The Practice of Magical Evocation Franz Bardon
Merkur Publishing Company 2001, ISBN 1-88592-813-0
If you want to be strict about it, it is rather pointless to review this book on its own - after all, the theories and techniques for magical evocation that Bardon describes in it are directly based on his first and most important publication, "Initiation into Hermetics". A review of his complete system would lead too far however. Saying that the "Practice of Magical Evocation" should be very difficult to understand without at least basic knowledge of "Initiation into Hermetics" must therefore suffice.
This book is an early attempt at freeing the rather obscure field of magical evocation from the excess baggage of medieval ritualism and offering a simple, coherent ritual theory for it. Bardon is far from having done this work on his own, but the clarity of his result, mostly rid of traditionalisms, is still remarkable. After reading this, the reader is not only capable of employing workable and pleasantly simple evocation magic, but will also have learned enough background information to be able to modify the ritual instruction in a reasonable way or develop rituals from scratch.
Sadly, doing the latter is absolutely necessary.

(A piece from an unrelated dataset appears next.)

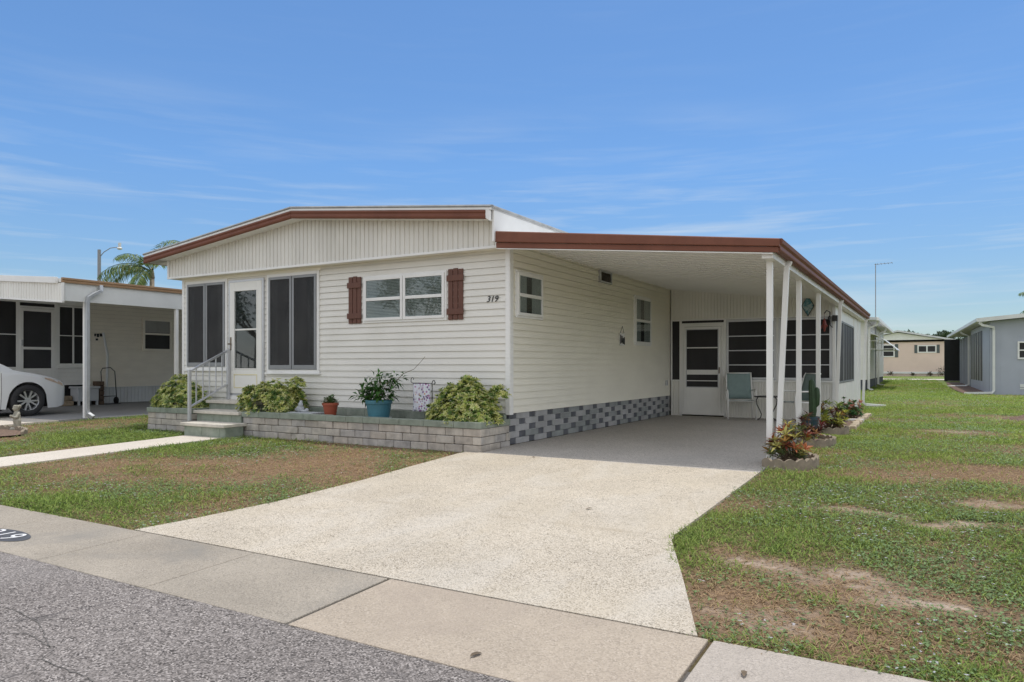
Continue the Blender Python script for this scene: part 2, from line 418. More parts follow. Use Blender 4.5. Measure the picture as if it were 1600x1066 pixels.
# -------------------------------------------------------- value noise (numpy)
def _h(ix, iy, s):
    n = (ix.astype(np.int64) * 374761393 + iy.astype(np.int64) * 668265263 + s * 974711) & 0x7fffffff
    n = ((n ^ (n >> 13)) * 1274126177) & 0x7fffffff
    return ((n ^ (n >> 16)) & 0xffff) / 65535.
def vnoise(x, y, s):
    ix = np.floor(x); iy = np.floor(y); fx = x - ix; fy = y - iy
    fx = fx * fx * (3 - 2 * fx); fy = fy * fy * (3 - 2 * fy)
    a = _h(ix, iy, s); b = _h(ix + 1, iy, s); c = _h(ix, iy + 1, s); d = _h(ix + 1, iy + 1, s)
    return (a * (1 - fx) + b * fx) * (1 - fy) + (c * (1 - fx) + d * fx) * fy
def fbm(x, y, s, o=4):
    r = 0; a = 1; t = 0
    for k in range(o): r = r + a * vnoise(x * 2 ** k + k * 17.3, y * 2 ** k - k * 9.1, s + k); t += a; a *= .55
    return r / t

# ------------------------------------------------------------------- terrain
def dz(y):  # paved level: slab at 0, falling towards the road
    if y > -.3: return 0.
    if y > -5.62: return -.126 * (-.3 - y) / 5.32
    return -.126 - .024 * min(1., (-5.62 - y) / .82)
def gz(y):
    y = np.asarray(y, dtype=float)
    a = np.where(y > -.3, 0., np.where(y > -5.62, -.126 * (-.3 - y) / 5.32, -.126 - .024 * np.clip((-5.62 - y) / .82, 0, 1)))
    a = a - .022
    a = a + np.clip(y - 26, 0, 40) * .0095
    a = np.where(y < -6.1, -.24, a)
    return a
BROWN = [(4.35, -5.0, .4, .35, .7), (4.95, -4.95, .5, .25, .55), (5.6, -5.1, .4, .2, .5), (4.0, -4.0, .25, .3, .6), (6.3, -2.6, .6, .3, .5), (5.2, -.2, .7, .35, .5), (6.8, 3.2, 1.1, .6, .5), (5.0, 4.4, .8, .5, .35), (5.6, 8.2, 1.2, .5, .45), (-8.3, -2.9, 1.0, .4, .8), (4.27, -4.6, .5, .35, .6), (4.8, -4.35, .55, .3, .75), (5.1, -4.55, .45, .25, .6), (5.15, -1.35, .5, .35, .4), (5.8, .48, .8, .7, .4),
         (5.8, -1.6, .7, .45, .45), (5.65, -3.6, .5, .2, .4), (6.1, 10.6, 1.2, .8, .6), (5.7, 6.2, .8, .5, .4), (4.6, -.46, .7, .35, .4), (4.15, -2.5, .45, .3, .3), (5.5, -5.2, .5, .25, .5),
         (4.75, -5.25, .5, .3, .55), (5.6, -4.5, .4, .3, .3),
         (-2.04, -1.1, 1.5, .45, .85), (-1.0, -1.0, 1.1, .5, .8), (-1.83, -1.92, 1.5, .7, .75), (-2.2, -2.75, 1.0, .5, .75), (-1.3, -3.6, .5, .3, .55), (-.2, -1.5, .4, .6, .8), (-3.6, -1.7, .6, .4, .6), (-.9, -2.6, .7, .4, .55), (-3.0, -3.3, .5, .25, .4)]
BARE = [(4.86, -4.06, .20, .09, 1.), (5.14, -4.52, .17, .08, 1.), (5.0, -4.28, .15, .06, .7), (4.69, -2.35, .2, .1, .8), (4.96, -2.35, .2, .08, .9), (5.53, -2.43, .3, .1, .9), (6.9, 9.9, .5, .7, .7), (4.4, -4.2, .25, .12, .6), (6.0, -1.5, .35, .12, .7), (5.5, 6.0, .4, .25, .7), (4.55, -5.1, .2, .1, .5), (6.6, 6.9, .4, .25, .7)]
def blob(x, y, L):
    r = np.zeros_like(x)
    wx = x + .75 * (fbm(x * 1.9, y * 1.9, 91, 5) - .5); wy = y + .75 * (fbm(x * 1.9, y * 1.9, 57, 5) - .5)
    for cx, cy, rx, ry, s in L:
        q = ((wx - cx) / rx) ** 2 + ((wy - cy) / ry) ** 2
        r = np.maximum(r, s * np.exp(-q * .9))
    return np.clip(r * (.25 + 1.5 * fbm(x * 3.4, y * 3.4, 33, 4)), 0, 1)
def health(x, y):
    h = .575 + 1.55 * (fbm(x * .55, y * .55, 3, 4) - .5) + .55 * (fbm(x * 2.6, y * 2.6, 8, 3) - .5)
    h = h - .03 * (x > 3) - .10 * (x < 0) * (y < -.5) * (x > -3.6) - blob(x, y, BROWN) * .9 - blob(x, y, BARE) * .8
    return np.clip(h, 0, 1)
def dl(y):
    pts = [(-5.62, -.10), (-5.2, -.02), (-4.4, .07), (-3.2, .03), (-2.2, -.08), (-1.0, -.19), (-.86, -.2)]
    return np.interp(y, [p[0] for p in pts], [p[1] for p in pts])
def paved(x, y):
    r = (x > dl(y) - .0) & (x < 3.66) & (y > -5.66) & (y < 14)
    fl = np.where(y < -3.94, 3.652 + (-3.94 - y) * .394, 3.65)
    r = r | ((x < fl) & (x > dl(y)) & (y > -5.66) & (y < -.3))
    r = r | ((x > -5.66) & (x < -4.68) & (y > -5.66) & (y < 0))
    r = r | ((x > -7.5) & (x < .1) & (y > -.86) & (y < 15)) | ((x > -5.75) & (x < -4.58) & (y > -1.28) & (y < 0))
    r = r | ((x < -10.42) & (y > -.75)) | ((x < -10.42) & (x > -16) & (y > -5.7))
    r = r | (y < -5.62) | ((x > 2.6) & (x < 3.62) & (y > 0) & (y < 14))
    r = r | ((x > 3.6) & (x < 4.16) & (((y + .08) / .42) ** 2 < 1)) | ((x > 3.6) & (x < 4.05) & (np.abs(y - 2.5) < .4)) | ((x > 3.6) & (x < 4.0) & (np.abs(y - 4.6) < .4)) | ((x > 3.6) & (x < 4.05) & (y > 5.1) & (y < 9.6))
    r = r | (np.abs(y - 48.2) < 1.4) | ((y > 26) & (x > 6.3 - (y - 26) * .037))
    r = r | (((x + 9.35) / 1.05) ** 2 + ((y + 2.6) / .55) ** 2 < 1)
    return r
def green_ground(x, y):
    h = health(x, y); b = blob(x, y, BARE)
    soil = np.array([.25, .17, .11]); grn = np.array([.055, .07, .025]); sand = np.array([.50, .41, .33])
    c = soil[None] * (1 - h[:, None]) + grn[None] * h[:, None]
    far = np.clip((y - 14) / 12, 0, 1)[:, None]
    c = c * (1 - far) + np.array([.20, .25, .085])[None] * far * (.75 + .5 * fbm(x * .8, y * .8, 5, 4)[:, None])
    return c * (1 - b[:, None]) + sand[None] * b[:, None]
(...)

Only little less than in his "Initiation into Hermetics", in this book Bardon is dogmatic and rigid to the point of making the ritual instruction almost impossible to carry out in its literal sense. Anyone up to practising Bardons ritual magic has to decide between doing decades of preliminary concentration and meditation exercises, and ignoring large numbers of rules and warnings (mostly in "Initiation"). The, well, more efficient latter option is probably hard to take for relative beginners in magic, which is why this book is not recommendable for them.
Overall, the "Practice of Magical Evocation" should be very useful for advanced practitioners interested in evocation magic. In a lot of ways, it is even the best book available on this rarely seriously dealt with subject. Its peculiarity in content and style makes it hardly accessible for beginners, which is likely intentional but still lessens the value of the book. In the second part of "Practice", the author indexes several hundreds of entities with sigils and short descriptions. Many have criticized Bardon for basically making those up using several not very magical methods. For modern magical practice, such considerations are not relevant and in fact, Bardon's entities as well as his techniques can be successfully worked with.